## DATA PROVIDED
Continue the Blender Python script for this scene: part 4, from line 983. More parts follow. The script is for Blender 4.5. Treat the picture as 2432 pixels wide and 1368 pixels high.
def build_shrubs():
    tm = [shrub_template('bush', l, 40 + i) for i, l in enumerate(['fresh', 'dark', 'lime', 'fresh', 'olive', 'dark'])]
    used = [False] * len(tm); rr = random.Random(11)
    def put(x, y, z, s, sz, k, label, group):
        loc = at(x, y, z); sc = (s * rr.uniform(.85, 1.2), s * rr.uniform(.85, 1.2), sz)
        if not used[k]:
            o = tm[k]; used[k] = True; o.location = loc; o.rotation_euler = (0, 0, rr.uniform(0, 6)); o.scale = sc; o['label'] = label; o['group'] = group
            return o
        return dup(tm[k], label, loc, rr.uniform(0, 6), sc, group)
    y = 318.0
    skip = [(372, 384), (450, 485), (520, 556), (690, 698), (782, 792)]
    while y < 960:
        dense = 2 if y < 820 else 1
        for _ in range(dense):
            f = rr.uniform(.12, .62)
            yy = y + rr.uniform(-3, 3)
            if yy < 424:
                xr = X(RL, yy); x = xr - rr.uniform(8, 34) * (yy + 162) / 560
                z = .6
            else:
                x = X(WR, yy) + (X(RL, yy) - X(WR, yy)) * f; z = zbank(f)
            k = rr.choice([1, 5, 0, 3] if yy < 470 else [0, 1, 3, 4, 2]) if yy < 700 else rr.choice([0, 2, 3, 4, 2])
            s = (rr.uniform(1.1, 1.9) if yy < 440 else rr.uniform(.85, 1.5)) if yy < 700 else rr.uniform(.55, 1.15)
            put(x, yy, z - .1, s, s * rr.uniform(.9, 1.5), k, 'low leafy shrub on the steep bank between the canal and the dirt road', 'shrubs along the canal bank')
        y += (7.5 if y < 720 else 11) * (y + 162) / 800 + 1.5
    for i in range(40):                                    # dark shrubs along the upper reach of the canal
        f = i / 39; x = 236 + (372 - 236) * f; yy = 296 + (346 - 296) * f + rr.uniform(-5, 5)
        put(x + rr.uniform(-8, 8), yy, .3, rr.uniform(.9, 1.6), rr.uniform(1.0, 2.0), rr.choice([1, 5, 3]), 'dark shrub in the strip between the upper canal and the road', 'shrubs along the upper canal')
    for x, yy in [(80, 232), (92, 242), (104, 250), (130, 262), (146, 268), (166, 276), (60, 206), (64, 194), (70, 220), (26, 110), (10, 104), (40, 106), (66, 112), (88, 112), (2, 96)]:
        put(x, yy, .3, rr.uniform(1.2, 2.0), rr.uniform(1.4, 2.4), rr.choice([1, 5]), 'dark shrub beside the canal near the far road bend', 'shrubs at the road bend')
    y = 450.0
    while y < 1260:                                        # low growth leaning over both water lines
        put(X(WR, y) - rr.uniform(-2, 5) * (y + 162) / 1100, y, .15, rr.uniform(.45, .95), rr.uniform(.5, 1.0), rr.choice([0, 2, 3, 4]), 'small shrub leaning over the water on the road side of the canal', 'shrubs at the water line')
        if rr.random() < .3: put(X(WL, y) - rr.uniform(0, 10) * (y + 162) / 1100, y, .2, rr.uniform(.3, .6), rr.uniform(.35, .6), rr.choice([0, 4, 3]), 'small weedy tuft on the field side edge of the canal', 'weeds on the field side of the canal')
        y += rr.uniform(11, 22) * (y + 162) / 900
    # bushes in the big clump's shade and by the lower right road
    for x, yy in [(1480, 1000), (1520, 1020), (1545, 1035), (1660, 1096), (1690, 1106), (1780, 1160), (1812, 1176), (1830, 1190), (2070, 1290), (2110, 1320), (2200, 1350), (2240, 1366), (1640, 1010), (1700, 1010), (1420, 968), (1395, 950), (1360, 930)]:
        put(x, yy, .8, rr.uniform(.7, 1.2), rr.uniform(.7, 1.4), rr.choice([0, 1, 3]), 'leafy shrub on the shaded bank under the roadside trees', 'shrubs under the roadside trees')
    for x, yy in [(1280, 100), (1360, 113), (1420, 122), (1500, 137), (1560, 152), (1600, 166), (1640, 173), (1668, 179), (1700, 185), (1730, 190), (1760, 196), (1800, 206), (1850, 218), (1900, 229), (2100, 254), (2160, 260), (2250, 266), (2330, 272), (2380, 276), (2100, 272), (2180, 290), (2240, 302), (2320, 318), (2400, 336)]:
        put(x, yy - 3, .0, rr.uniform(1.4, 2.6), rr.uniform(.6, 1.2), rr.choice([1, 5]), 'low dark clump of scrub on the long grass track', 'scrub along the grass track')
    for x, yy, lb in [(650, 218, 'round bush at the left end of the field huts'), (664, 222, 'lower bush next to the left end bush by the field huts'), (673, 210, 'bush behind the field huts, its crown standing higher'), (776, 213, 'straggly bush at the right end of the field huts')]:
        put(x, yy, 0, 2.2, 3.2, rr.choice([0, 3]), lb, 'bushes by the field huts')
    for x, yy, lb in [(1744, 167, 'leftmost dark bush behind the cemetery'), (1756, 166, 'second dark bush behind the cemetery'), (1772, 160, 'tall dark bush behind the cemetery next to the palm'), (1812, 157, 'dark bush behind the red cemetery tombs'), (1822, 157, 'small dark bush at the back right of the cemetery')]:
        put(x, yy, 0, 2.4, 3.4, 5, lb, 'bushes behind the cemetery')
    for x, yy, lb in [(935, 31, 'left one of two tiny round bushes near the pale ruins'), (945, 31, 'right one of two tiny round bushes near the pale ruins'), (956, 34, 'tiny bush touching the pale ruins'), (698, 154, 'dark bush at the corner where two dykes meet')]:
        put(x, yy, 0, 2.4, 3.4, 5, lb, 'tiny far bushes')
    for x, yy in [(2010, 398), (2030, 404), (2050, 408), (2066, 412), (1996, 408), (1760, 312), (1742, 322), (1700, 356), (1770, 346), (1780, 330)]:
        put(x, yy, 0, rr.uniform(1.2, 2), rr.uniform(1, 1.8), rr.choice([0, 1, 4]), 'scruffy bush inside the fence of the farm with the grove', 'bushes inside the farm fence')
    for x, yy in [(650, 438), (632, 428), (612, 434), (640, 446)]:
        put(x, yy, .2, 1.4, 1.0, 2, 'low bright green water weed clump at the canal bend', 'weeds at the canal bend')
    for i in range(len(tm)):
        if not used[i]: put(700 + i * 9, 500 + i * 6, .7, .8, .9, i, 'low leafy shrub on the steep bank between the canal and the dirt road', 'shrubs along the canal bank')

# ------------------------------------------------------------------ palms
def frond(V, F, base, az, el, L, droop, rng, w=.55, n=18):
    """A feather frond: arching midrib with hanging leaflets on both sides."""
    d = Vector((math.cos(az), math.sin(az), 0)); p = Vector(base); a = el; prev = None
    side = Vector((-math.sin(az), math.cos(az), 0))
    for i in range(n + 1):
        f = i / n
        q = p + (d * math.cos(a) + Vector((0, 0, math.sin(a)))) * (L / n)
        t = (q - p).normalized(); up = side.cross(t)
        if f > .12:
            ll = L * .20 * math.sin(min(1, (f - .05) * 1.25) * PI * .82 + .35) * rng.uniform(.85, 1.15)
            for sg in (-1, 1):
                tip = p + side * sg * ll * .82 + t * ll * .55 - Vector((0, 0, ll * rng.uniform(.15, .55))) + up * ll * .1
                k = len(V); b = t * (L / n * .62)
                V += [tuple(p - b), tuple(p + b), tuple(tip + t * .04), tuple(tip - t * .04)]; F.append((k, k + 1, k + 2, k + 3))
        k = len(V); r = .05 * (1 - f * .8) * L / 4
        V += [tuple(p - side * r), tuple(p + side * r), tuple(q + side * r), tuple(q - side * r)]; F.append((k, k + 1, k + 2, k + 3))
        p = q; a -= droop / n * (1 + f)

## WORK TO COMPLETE
Set down the listing above in full, please, exactly as it appears.

## EXERCISE OUTPUT
Continue the Blender Python script for this scene: part 4, from line 983. More parts follow. The script is for Blender 4.5. Treat the picture as 2432 pixels wide and 1368 pixels high.
def build_shrubs():
    tm = [shrub_template('bush', l, 40 + i) for i, l in enumerate(['fresh', 'dark', 'lime', 'fresh', 'olive', 'dark'])]
    used = [False] * len(tm); rr = random.Random(11)
    def put(x, y, z, s, sz, k, label, group):
        loc = at(x, y, z); sc = (s * rr.uniform(.85, 1.2), s * rr.uniform(.85, 1.2), sz)
        if not used[k]:
            o = tm[k]; used[k] = True; o.location = loc; o.rotation_euler = (0, 0, rr.uniform(0, 6)); o.scale = sc; o['label'] = label; o['group'] = group
            return o
        return dup(tm[k], label, loc, rr.uniform(0, 6), sc, group)
    y = 318.0
    skip = [(372, 384), (450, 485), (520, 556), (690, 698), (782, 792)]
    while y < 960:
        dense = 2 if y < 820 else 1
        for _ in range(dense):
            f = rr.uniform(.12, .62)
            yy = y + rr.uniform(-3, 3)
            if yy < 424:
                xr = X(RL, yy); x = xr - rr.uniform(8, 34) * (yy + 162) / 560
                z = .6
            else:
                x = X(WR, yy) + (X(RL, yy) - X(WR, yy)) * f; z = zbank(f)
            k = rr.choice([1, 5, 0, 3] if yy < 470 else [0, 1, 3, 4, 2]) if yy < 700 else rr.choice([0, 2, 3, 4, 2])
            s = (rr.uniform(1.1, 1.9) if yy < 440 else rr.uniform(.85, 1.5)) if yy < 700 else rr.uniform(.55, 1.15)
            put(x, yy, z - .1, s, s * rr.uniform(.9, 1.5), k, 'low leafy shrub on the steep bank between the canal and the dirt road', 'shrubs along the canal bank')
        y += (7.5 if y < 720 else 11) * (y + 162) / 800 + 1.5
    for i in range(40):                                    # dark shrubs along the upper reach of the canal
        f = i / 39; x = 236 + (372 - 236) * f; yy = 296 + (346 - 296) * f + rr.uniform(-5, 5)
        put(x + rr.uniform(-8, 8), yy, .3, rr.uniform(.9, 1.6), rr.uniform(1.0, 2.0), rr.choice([1, 5, 3]), 'dark shrub in the strip between the upper canal and the road', 'shrubs along the upper canal')
    for x, yy in [(80, 232), (92, 242), (104, 250), (130, 262), (146, 268), (166, 276), (60, 206), (64, 194), (70, 220), (26, 110), (10, 104), (40, 106), (66, 112), (88, 112), (2, 96)]:
        put(x, yy, .3, rr.uniform(1.2, 2.0), rr.uniform(1.4, 2.4), rr.choice([1, 5]), 'dark shrub beside the canal near the far road bend', 'shrubs at the road bend')
    y = 450.0
    while y < 1260:                                        # low growth leaning over both water lines
        put(X(WR, y) - rr.uniform(-2, 5) * (y + 162) / 1100, y, .15, rr.uniform(.45, .95), rr.uniform(.5, 1.0), rr.choice([0, 2, 3, 4]), 'small shrub leaning over the water on the road side of the canal', 'shrubs at the water line')
        if rr.random() < .3: put(X(WL, y) - rr.uniform(0, 10) * (y + 162) / 1100, y, .2, rr.uniform(.3, .6), rr.uniform(.35, .6), rr.choice([0, 4, 3]), 'small weedy tuft on the field side edge of the canal', 'weeds on the field side of the canal')
        y += rr.uniform(11, 22) * (y + 162) / 900
    # bushes in the big clump's shade and by the lower right road
    for x, yy in [(1480, 1000), (1520, 1020), (1545, 1035), (1660, 1096), (1690, 1106), (1780, 1160), (1812, 1176), (1830, 1190), (2070, 1290), (2110, 1320), (2200, 1350), (2240, 1366), (1640, 1010), (1700, 1010), (1420, 968), (1395, 950), (1360, 930)]:
        put(x, yy, .8, rr.uniform(.7, 1.2), rr.uniform(.7, 1.4), rr.choice([0, 1, 3]), 'leafy shrub on the shaded bank under the roadside trees', 'shrubs under the roadside trees')
    for x, yy in [(1280, 100), (1360, 113), (1420, 122), (1500, 137), (1560, 152), (1600, 166), (1640, 173), (1668, 179), (1700, 185), (1730, 190), (1760, 196), (1800, 206), (1850, 218), (1900, 229), (2100, 254), (2160, 260), (2250, 266), (2330, 272), (2380, 276), (2100, 272), (2180, 290), (2240, 302), (2320, 318), (2400, 336)]:
        put(x, yy - 3, .0, rr.uniform(1.4, 2.6), rr.uniform(.6, 1.2), rr.choice([1, 5]), 'low dark clump of scrub on the long grass track', 'scrub along the grass track')
    for x, yy, lb in [(650, 218, 'round bush at the left end of the field huts'), (664, 222, 'lower bush next to the left end bush by the field huts'), (673, 210, 'bush behind the field huts, its crown standing higher'), (776, 213, 'straggly bush at the right end of the field huts')]:
        put(x, yy, 0, 2.2, 3.2, rr.choice([0, 3]), lb, 'bushes by the field huts')
    for x, yy, lb in [(1744, 167, 'leftmost dark bush behind the cemetery'), (1756, 166, 'second dark bush behind the cemetery'), (1772, 160, 'tall dark bush behind the cemetery next to the palm'), (1812, 157, 'dark bush behind the red cemetery tombs'), (1822, 157, 'small dark bush at the back right of the cemetery')]:
        put(x, yy, 0, 2.4, 3.4, 5, lb, 'bushes behind the cemetery')
    for x, yy, lb in [(935, 31, 'left one of two tiny round bushes near the pale ruins'), (945, 31, 'right one of two tiny round bushes near the pale ruins'), (956, 34, 'tiny bush touching the pale ruins'), (698, 154, 'dark bush at the corner where two dykes meet')]:
        put(x, yy, 0, 2.4, 3.4, 5, lb, 'tiny far bushes')
    for x, yy in [(2010, 398), (2030, 404), (2050, 408), (2066, 412), (1996, 408), (1760, 312), (1742, 322), (1700, 356), (1770, 346), (1780, 330)]:
        put(x, yy, 0, rr.uniform(1.2, 2), rr.uniform(1, 1.8), rr.choice([0, 1, 4]), 'scruffy bush inside the fence of the farm with the grove', 'bushes inside the farm fence')
    for x, yy in [(650, 438), (632, 428), (612, 434), (640, 446)]:
        put(x, yy, .2, 1.4, 1.0, 2, 'low bright green water weed clump at the canal bend', 'weeds at the canal bend')
    for i in range(len(tm)):
        if not used[i]: put(700 + i * 9, 500 + i * 6, .7, .8, .9, i, 'low leafy shrub on the steep bank between the canal and the dirt road', 'shrubs along the canal bank')

# ------------------------------------------------------------------ palms
def frond(V, F, base, az, el, L, droop, rng, w=.55, n=18):
    """A feather frond: arching midrib with hanging leaflets on both sides."""
    d = Vector((math.cos(az), math.sin(az), 0)); p = Vector(base); a = el; prev = None
    side = Vector((-math.sin(az), math.cos(az), 0))
    for i in range(n + 1):
        f = i / n
        q = p + (d * math.cos(a) + Vector((0, 0, math.sin(a)))) * (L / n)
        t = (q - p).normalized(); up = side.cross(t)
        if f > .12:
            ll = L * .20 * math.sin(min(1, (f - .05) * 1.25) * PI * .82 + .35) * rng.uniform(.85, 1.15)
            for sg in (-1, 1):
                tip = p + side * sg * ll * .82 + t * ll * .55 - Vector((0, 0, ll * rng.uniform(.15, .55))) + up * ll * .1
                k = len(V); b = t * (L / n * .62)
                V += [tuple(p - b), tuple(p + b), tuple(tip + t * .04), tuple(tip - t * .04)]; F.append((k, k + 1, k + 2, k + 3))
        k = len(V); r = .05 * (1 - f * .8) * L / 4
        V += [tuple(p - side * r), tuple(p + side * r), tuple(q + side * r), tuple(q - side * r)]; F.append((k, k + 1, k + 2, k + 3))
        p = q; a -= droop / n * (1 + f)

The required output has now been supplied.